We’re very confident of its success, but we have to see how that works


The Queen will officially reopen the historic Waverley Line today when she takes the train from Edinburgh to Tweedbank, along with First Minister Nicola Sturgeon.

The royal appearance comes amid growing calls for the 
£294 million route, which began carrying passengers on Sunday, to be linked up with the north of England.

Liberal Democrat South of Scotland MSP Jim Hume said the government should aim to extend the line by 60 miles to Carlisle as soon as possible.

“This week, we finally see its momentous return to the region,” Mr Hume said.

“This is a historic moment for the Borders. The Scottish Government must now acknowledge that the link to Tweedbank is the building block for real progress on an extension to Hawick and eventually Carlisle.

“I want Scottish ministers to get that feasibility study under way.”

Former first minister Alex Salmond had previously suggested the line could be extended to Carlisle, and was backed by the leaders of Scottish Borders Council and Carlisle City Council.

Labour’s South of Scotland MSP Claudia Beamish also called for ministers to look at taking the line across the Border.
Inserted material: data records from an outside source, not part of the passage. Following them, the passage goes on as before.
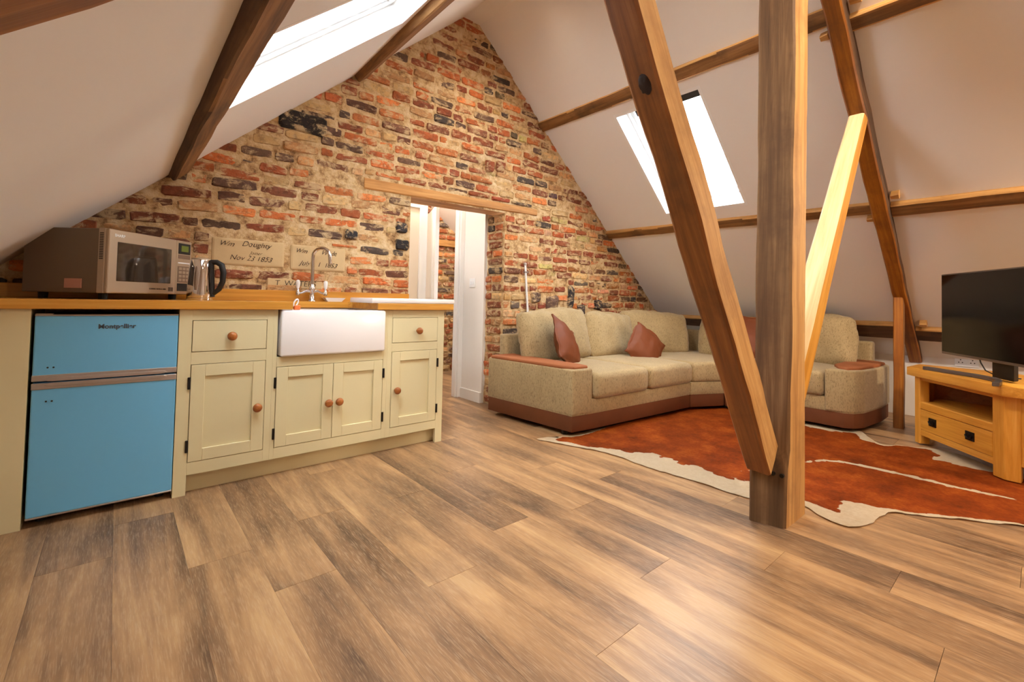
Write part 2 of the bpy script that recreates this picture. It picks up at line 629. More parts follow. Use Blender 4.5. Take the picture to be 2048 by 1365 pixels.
def slope(name, xs, ys, zf, hole):
    bm = nb()
    g = {}
    for i, x in enumerate(xs):
        for j, y in enumerate(ys):
            g[i, j] = bm.verts.new((x, y, zf(x)))
    for i in range(len(xs) - 1):
        for j in range(len(ys) - 1):
            cx, cy = (xs[i] + xs[i + 1]) / 2, (ys[j] + ys[j + 1]) / 2
            if hole and hole[0] < cx < hole[1] and hole[2] < cy < hole[3]:
                continue
            bm.faces.new((g[i, j], g[i, j + 1], g[i + 1, j + 1], g[i + 1, j]))
    return struct(name, bm, M['white_wall'])


slope('ceiling', [XL, WIN_L[0], WIN_L[1], 2.098], [YF, WIN_L[2], WIN_L[3], YB + 0.03], zl, WIN_L)
slope('ceiling', [2.258, WIN_R[0], WIN_R[1], XR], [YF, WIN_R[2], WIN_R[3], YB + 0.03], zr, WIN_R)
bm = nb()
box(bm, 2.09, 2.272, YF, YB + 0.03, 3.282, 3.30)
struct('ceiling', bm, M['white_wall'])
bm = nb()
box(bm, XL - 0.05, XL, YF, YB, 0, zl(XL) + 0.03)
struct('wall_left', bm, M['white_wall'])
bm = nb()
box(bm, XR, XR + 0.05, YF, YB, 0, zr(XR) + 0.03)
struct('wall_right', bm, M['white_wall'])
bm = nb()
vs = [bm.verts.new(p) for p in ((XL - .05, YF, 0), (XR + .05, YF, 0), (XR + .05, YF, zr(XR)), (2.264, YF, 3.29), (2.098, YF, 3.29), (XL - .05, YF, zl(XL)))]
bm.faces.new(vs)
struct('wall_front', bm, M['white_wall'])

# floor slab and its planks (long joints run towards the gable)
bm = nb()
box(bm, XL - 0.1, XR + 0.1, YF - 0.1, 5.4, -0.05, -0.006)
floor = struct('floor', bm, M['dark'])
PW, PL = 0.197, 1.22
bm = nb()
box(bm, -0.5, 0.5, -0.5, 0.5, -0.008, 0.0)
for v in bm.verts:
    if v.co.z > -0.001:
        v.co.x *= 0.9975
        v.co.y *= 0.9990
    else:
        v.co.x *= 1.0
plank_me = mesh_from(bm, 'plank', M['plank'])
x0p = 0.0235 - 6 * PW
row = 0
x = x0p
while x < XR:
    ph = {0: 0.30, 1: 0.94, 2: 0.52, 3: 1.13}[row % 4] + (row * 0.137) % 0.21
    y = YF - ph
    while y < 5.2:
        a, b = max(y, YF), min(y + PL, 5.2)
        if (x > 3.75 or x + PW < 1.25) and b > YB:
            b = min(b, YB + 0.02)
        if b - a > 0.02 and x + PW > XL:
            o = bpy.data.objects.new('plank', plank_me)
            C.objects.link(o)
            o.parent = floor
            o.location = (x + PW / 2, (a + b) / 2, 0)
            o.scale = (PW, b - a, 1)
        y += PL
    x += PW
    row += 1

# the brick gable: a lumpy mortar bed and single bricks
gable_top = lambda x: min(zl(x), zr(x), 3.28)


def in_door(x, z):
    return DX0 < x < DX1 and z < DZ


bm = nb()
st = 0.03
nx, nz = int((XR - XL) / st), int(3.33 / st)
xs = [XL + i * st for i in range(nx + 1)]
zs = [j * st for j in range(nz + 1)]
xs = sorted(xs + [DX0, DX1])
zs = sorted(zs + [DZ])
g = {}


def gv(i, j):
    if (i, j) not in g:
        x, z = xs[i], zs[j]
        e = min(abs(x - DX0), abs(x - DX1)) < 0.02 and z < DZ + 0.01
        y = YB + 0.0 + 0.007 * noise.noise(Vector((x * 9, z * 14, 1.3))) + 0.005 * noise.noise(Vector((x * 31, z * 37, 5)))
        g[i, j] = bm.verts.new((x, YB + 0.003 if e else y, z))
    return g[i, j]


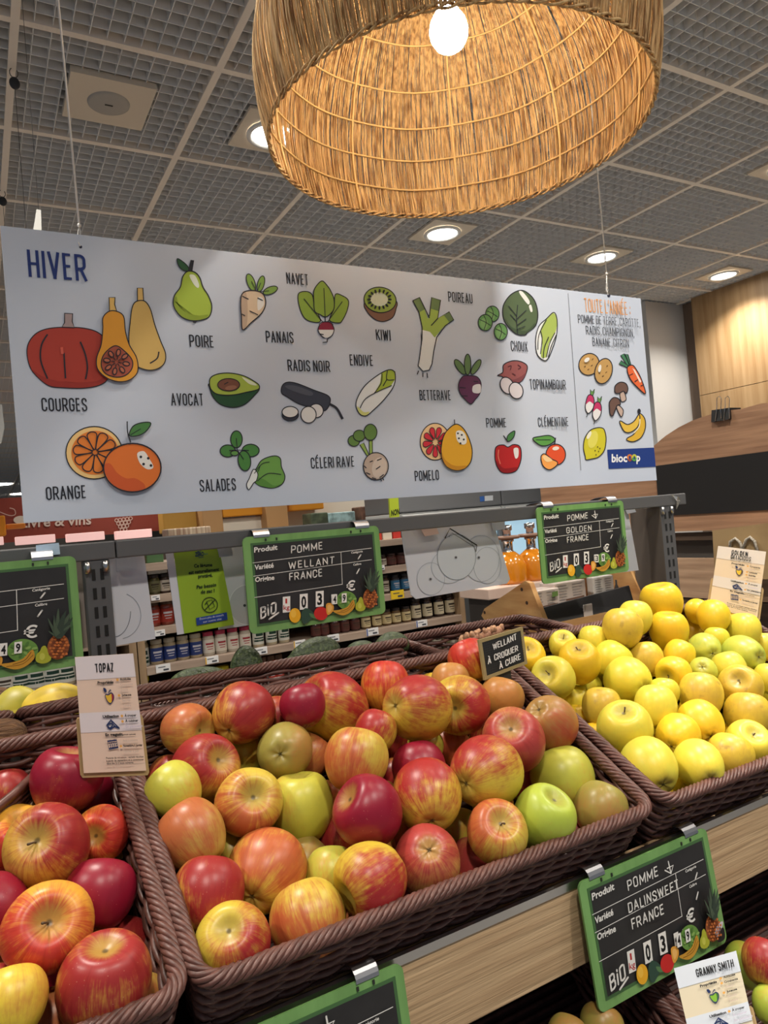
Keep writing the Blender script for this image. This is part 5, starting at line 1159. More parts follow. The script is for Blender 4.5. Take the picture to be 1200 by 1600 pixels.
# ------------------------------------------------------------------ variety cards on kraft holders
kraft = mat('kraft_holder', (172, 144, 100), .6); cards = mat('card_cream', (228, 204, 186), .5)
def variety_card(px, dist, nrmv, label, title, base_c, white_c, body, dots, two=False, holder=True, icon='red'):
    o0 = atD(*px[0], dist); n = Vector(nrmv).normalized(); q = [onP(*p_, o0, n) for p_ in px]
    if n.dot(EYE-o0) < 0: n = -n
    tl_, tr, br, bl = q
    t = thing('variety_card', label, 'card', (bl+br)/2, 'apple variety cards')
    f = lambda u, v: (tl_*(1-u)+tr*u)*(1-v)+(bl*(1-u)+br*u)*v
    b = MB(); b.prism([f(0, 0), f(1, 0), f(1, 1), f(0, 1)], -n, .0012, mat('card_'+title[:4].strip().lower(), base_c, .5)); b.build('card', t)
    if holder:
        b = MB(); hp = [(-.05, .56), (-.03, .53), (1.03, .53), (1.055, .56), (1.055, 1.02), (1.02, 1.045), (-.02, 1.045), (-.05, 1.02)]
        b.prism([f(*h_)-n*.003 for h_ in hp], -n, .003, kraft); b.build('holder', t)
    p = Print(f, n, .0003); dk = (28, 28, 32); gy = (200, 180, 168); blu = (34, 50, 96); og = (222, 164, 84)
    p.fill(white_c, [(0, 0), (1, 0), (1, .20), (0, .20)]); p.fill(white_c, [(0, .485), (1, .485), (1, .655), (0, .655)]); p.build('pale_bands', t)
    p = Print(f, n, .0008)
    if two: poster(p, 'GOLDEN', .30, .10, .64, .055, dk, .17, -1); poster(p, 'DELICIOUS', .30, .175, .72, .055, dk, .17, -1)
    else: poster(p, title, .32, .138, .32+(.062*len(title) if len(title) < 8 else .60), .066, dk, .17, -1)
    L = lambda s, u, v, u1, h=.017, c=dk, bo=.0: letters(p, s, u, v, u+(u1-u)*1.07, h*1.22, c, bo+.018)
    dv = .0 if not two else .02
    L('Propri\u00e9t\u00e9s', .335, .243+dv, .585, .02, dk, .03); L('Utilisation', .37, .535, .62, .02, dk, .03); L('En magasin', .385, .69, .65, .02, dk, .03); L('(p\u00e9riode optimale)', .66, .69, .87, .010, dk, .01)
    for (s, v, on) in (('Acidul\u00e9e', .222, 0), ('Croquante', .267, 1), ('Douce', .312, 2), ('Juteuse', .357, 3), ('Sucr\u00e9e', .402, 4), ('Tendre', .447, 5)):
        a_ = on in dots; L(s, .715, v, .715+.022*len(s), .018, dk if a_ else gy, .015 if a_ else 0)
        if a_: p.fill(og, ell_pts(.672, v-.008, .022, .0115, n=12))
    for (s, v, on) in (('\u00c0 croquer', .532, 6), ('\u00c0 cuisiner', .578, 7), ('En p\u00e2tisserie', .624, 8)):
        a_ = on in dots; L(s, .73, v, .73+.0205*len(s), .018, dk if a_ else (196, 186, 204), .015 if a_ else 0)
        if a_: p.fill(og, ell_pts(.685, v-.008, .022, .0115, n=12))
    for (s, v, on) in (('Ao\u00fbt \u00e0 octobre', .742, 9), ('Novembre \u00e0 janvier', .787, 10), ('F\u00e9vrier \u00e0 juin', .832, 11)):
        a_ = on in dots; L(s, .655, v, .655+.0165*len(s), .018, dk if a_ else gy, .02 if a_ else 0)
        if a_: p.fill(og, ell_pts(.617, v-.008, .02, .0105, n=12))
    L('Pomme de mi-saison : variet\u00e9 r\u00e9coltee', .36, .882, .93, .014, dk, .0); L('\u00e0 partir de septembre et \u00e0 consommer', .36, .905, .93, .014, dk, .0); L('dans les 2-3 mois suivants.', .36, .928, .77, .014, dk, .0)
    p.build('printed_text', t)
    p = Print(f, n, .0012); asp = .5
    E_ = lambda c, u, v, r: p.fill(c, ell_pts(u, v, r, r*asp, n=24))
    hf = [(.46, .335), (.50, .338), (.55, .325), (.585, .345), (.58, .375), (.545, .405), (.515, .415), (.48, .40), (.455, .372), (.445, .345)]
    p.fill(body, hf, True)
    p.fill({'red': (150, 34, 60), 'gold': (120, 96, 40), 'green': (60, 104, 50)}[icon], [(.555, .326), (.585, .345), (.58, .375), (.545, .405), (.55, .37)], True)
    p.line(blu, .010, smooth_pts(hf), False, True); p.line(blu, .010, [(.505, .335), (.51, .315), (.535, .30), (.55, .305)]); p.fill(blu, [(.42, .28), (.46, .283), (.475, .31), (.44, .315)], True)
    pie = [(.42, .60), (.50, .555), (.60, .615), (.63, .63), (.55, .612), (.48, .632), (.44, .62)]; p.line(blu, .014, pie, False, True); p.line(blu, .012, [(.44, .598), (.49, .585), (.52, .60), (.47, .622)], True, True); p.line(blu, .01, [(.5, .56), (.55, .61)])
    p.line(blu, .014, [(.41, .735), (.56, .728), (.575, .79), (.425, .80)], False, True)
    for i in range(4):
        for j in range(3): p.fill(blu, ell_pts(.445+i*.033+j*.005, .751+j*.017-i*.001, .011, .006, n=8))
    p.line(blu, .014, [(.45, .722), (.452, .736)], False); p.line(blu, .014, [(.52, .718), (.522, .732)], False)
    p.build('icons', t)
    return t
variety_card([(117,1027), (208,1021), (228.5,1204), (131,1208)], .79, (0, -1, .05), 'tall variety card with a red and yellow apple standing between the left and middle baskets', 'TOPAZ', (228, 200, 182), (222, 212, 216), (226, 182, 60), (0, 3, 6, 7, 10))
o_ = atD(1150, 910, 1.45); variety_card([(1122,853), (1197,862), (1183,968), (1108,948)], 1.46, (EYE-o_).normalized()+Vector((0, 0, .15)), 'variety card with a yellow apple icon standing behind the yellow apples', 'GOLD', (222, 198, 168), (218, 206, 196), (226, 186, 50), (1, 3, 4, 6, 8, 10), two=True, icon='gold')
o_ = atD(1120, 1550, .80); variety_card([(1053,1513), (1150,1485.5), (1190,1655), (1092,1682)], .80, (EYE-o_).normalized(), 'variety card with a green apple icon standing in the lower baskets', 'GRANNY SMITH', (216, 204, 178), (208, 214, 224), (126, 176, 54), (0, 1, 3, 6, 10), icon='green')
# small chalk sign
o0 = onY(752, 1030, .885); n = Vector((-.05, -1, .12)).normalized(); q = [onP(*p_, o0, n) for p_ in ((747.5,1000), (816,979.5), (823.5,1037), (757,1063))]
t = thing('chalk_sign', 'small framed chalk sign with handwriting between the red and yellow apples', 'sign', (q[2]+q[3])/2)
f = lambda u, v: (q[0]*(1-u)+q[1]*u)*(1-v)+(q[3]*(1-u)+q[2]*u)*v
b = MB(); b.prism([f(.03, .03), f(.97, .03), f(.97, .97), f(.03, .97)], -n, .003, slk); b.build('writing_field', t)
fm = mat('sign_frame_wood', (150, 134, 92), .6); b = MB()
for u0, v0, u1, v1 in ((0, 0, 1, .085), (0, .915, 1, 1), (0, .085, .06, .915), (.94, .085, 1, .915)): b.prism([f(u0, v0)+n*.0012, f(u1, v0)+n*.0012, f(u1, v1)+n*.0012, f(u0, v1)+n*.0012], -n, .005, fm)
b.build('frame', t)
p = Print(f, n, .0003)
for i in range(1, 18): p.line((62, 64, 60), .006, [(.06+.88*i/18, .09), (.06+.88*i/18, .91)], False)
for i in range(1, 14): p.line((62, 64, 60), .007, [(.06, .09+.82*i/14), (.94, .09+.82*i/14)], False)
p.build('grid_lines', t)
p = Print(f, n, .0016); 
for tx, u0, v0, u1, dv in (('WELLANT', .27, .345, .80, -.08), ('\u00c0', .10, .63, .165, 0), ('CROQUER', .25, .61, .78, -.05), ('\u00c0', .32, .845, .39, 0), ('CUiRE', .46, .83, .80, -.05)): poster(p, tx, u0, v0, u1, .145, chk, .15, -1, dv, hand=1, gap=.3)
p.build('chalk_writing', t)
b = MB(); m_ = f(.5, 1.0)-n*.002; b.rbox(tuple(m_+Vector((-.012, .001, -.022))), tuple(m_+Vector((.012, .007, .004))), slk, .001); b.build('clip', t)
# ------------------------------------------------------------------ fruit on the far side of the island
def lump(name, px, py, dist, r, sc, M, label, cat, group=None, seed=0, rot=0, amp=.05, parts=None):
    rnd = random.Random(seed); c = atD(px, py, dist)
    bm = bmesh.new(); bmesh.ops.create_icosphere(bm, subdivisions=4, radius=1)
    ph = [rnd.uniform(0, 6) for _ in range(6)]
    for v in bm.verts:
        k = 1+amp*(math.sin(3*v.co.x+ph[0])*math.sin(3*v.co.y+ph[1])+.6*math.sin(5*v.co.z+ph[2]+2*v.co.x)); v.co = Vector((v.co.x*sc[0]*k, v.co.y*sc[1]*k, v.co.z*sc[2]*k))*r
    b = MB(); b.bm(bm, M, Matrix.Translation(c) @ Matrix.Rotation(math.radians(rot), 4, 'Y'), True); bm.free()
    return tag(b.build(name, origin=c), label, cat, group)
AD = lambda px, py: (onY(px, py, 1.115)-EYE).dot(FW)
avo = mat('avocado_skin', (50, 64, 36), .45, noise=((220, 220, 220), (92, 106, 58), .5, .7), bump=((160, 160, 160), .9), spec=.5)
mel = mat('melon_skin', (222, 190, 60), .45, noise=((40, 40, 40), (190, 146, 66), .55, .8)); meg = mat('melon_green', (200, 186, 62), .45, noise=((30, 30, 30), (150, 160, 60), .5, .75))
coco = mat('coconut_husk', (84, 58, 40), .9, noise=((30, 200, 200), (124, 90, 60), .4, .7), bump=((60, 300, 300), 1.0))
for k, (px, py, r, sc, lb) in enumerate(((386, 1044, .034, (.95, .9, 1.25), 'upright dark avocado behind the middle apple basket'), (310, 1066, .038, (1.5, .9, .75), 'low dark avocado behind the middle basket, left of the upright one'), (492, 1024, .038, (1.5, .9, .95), 'large slanting avocado below the right side of the middle price slate'), (475, 1034, .034, (1.3, .9, .8), 'avocado lying against the large slanting one'), (612, 1009, .034, (1.2, .9, .85), 'dark avocado under the round number wheels'), (564, 1018, .03, (1.2, .9, .75), 'small avocado between the slanting one and the one under the number wheels'))): lump('avocado', px, py, AD(px, py), r*.82, sc, avo, lb, 'avocado', 'avocados behind the apples', k, -12 if k in (2, 3) else 0, .03)
lump('melon', 84, 1104, AD(84, 1104), .037, (1.15, 1, .85), mel, 'yellow melon behind the left basket beside the variety card', 'melon', 'melons behind the left basket', 3)
lump('melon', 26, 1108, AD(26, 1108)+.02, .033, (1.0, 1, .9), meg, 'greenish yellow melon between the coconut and the yellow melon', 'melon', 'melons behind the left basket', 4)
lump('coconut', -4, 1104, 1.16, .030, (1, 1, 1), coco, 'brown hairy coconut behind the left basket at the picture edge', 'coconut', None, 5)
c_ = onY(6, 1152, 1.03); lump('coconut', 6, 1152, ((c_-EYE).dot(FW)), .024, (1.2, .8, .9), coco, 'coconut husk between the two rims at the left edge', 'coconut', None, 6)
ging = mat('ginger_skin', (204, 158, 122), .65, noise=((90, 90, 90), (150, 98, 78), .4, .7), bump=((80, 80, 80), .6))
for k, (px, py, lb) in enumerate(((733, 1000, 'knobbly ginger root behind the middle basket, left end'), (752, 995, 'knobbly ginger root in the middle of the small basket'), (770, 990, 'knobbly ginger root touching the chalk sign'))):
    c_ = onY(px, py, 1.075); b = MB(); rd2 = random.Random(k)
    b.tube([c_+Vector((-.022, 0, -.002)), c_+Vector((-.012, .004, .002)), c_+Vector((0, 0, -.001)), c_+Vector((.012, -.003, .003)), c_+Vector((.022, .002, 0))], [.004, .009, .0075, .010, .005], ging, 10)
    for dx in (-.012, .006, .014): b.tube([c_+Vector((dx, 0, 0)), c_+Vector((dx+rd2.uniform(-.006, .006), -.004, .009)), c_+Vector((dx+rd2.uniform(-.008, .008), -.007, .015))], [.006, .006, .003], ging, 8)
    tag(b.build('ginger_root', origin=c_), lb, 'ginger', 'ginger roots in the small basket')
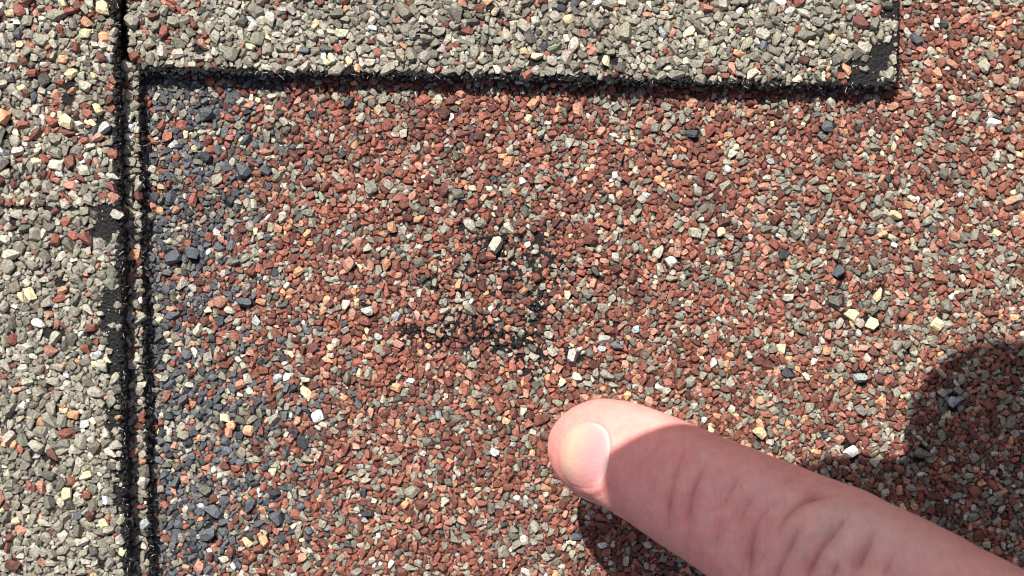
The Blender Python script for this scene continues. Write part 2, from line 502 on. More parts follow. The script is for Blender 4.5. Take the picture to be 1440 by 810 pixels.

She asked parliament: “Will he [Transport Minister Keith Brown] comment on the future of rail freight for the Borders and for Scotland – and possibly even on the extension of the line to Carlisle?”

Mr Brown, left, said any proposed extension would depend on how successful the current line proves.

It is hoped one million passengers a year will be using the railway
within the next five years. “We’re very confident of its success, but we have to see how that works,” Mr Brown said.

“If the local council, as they’ve said, or the local transport partnership were looking to do a feasibility study of a 
potential future extension then we will help out with that.”

But he admitted that any plans could hinge on attracting freight on to the line.

He said: “One of the points that was made in relation to that by another campaigner was that that should also take into account the potential for freight because it may not be the case that we get a case which is sufficiently strong with passenger numbers.

“Of course that will be in the hands of those taking forward a feasibility study – but I’m more than happy and committed to the idea of Transport Scotland helping out in that process.”

The issue came under the spotlight of MSPs at Holyrood yesterday, where Mr Brown said the new railway will assist in halting the decline in the Midlothian and Borders populations.

It will also act as a catalyst for encouraging more than £30m of investment in the wider economy.

“It will connect communities, encourage more affordable housing, reduce carbon emissions and reduce reliance on the car,” he added.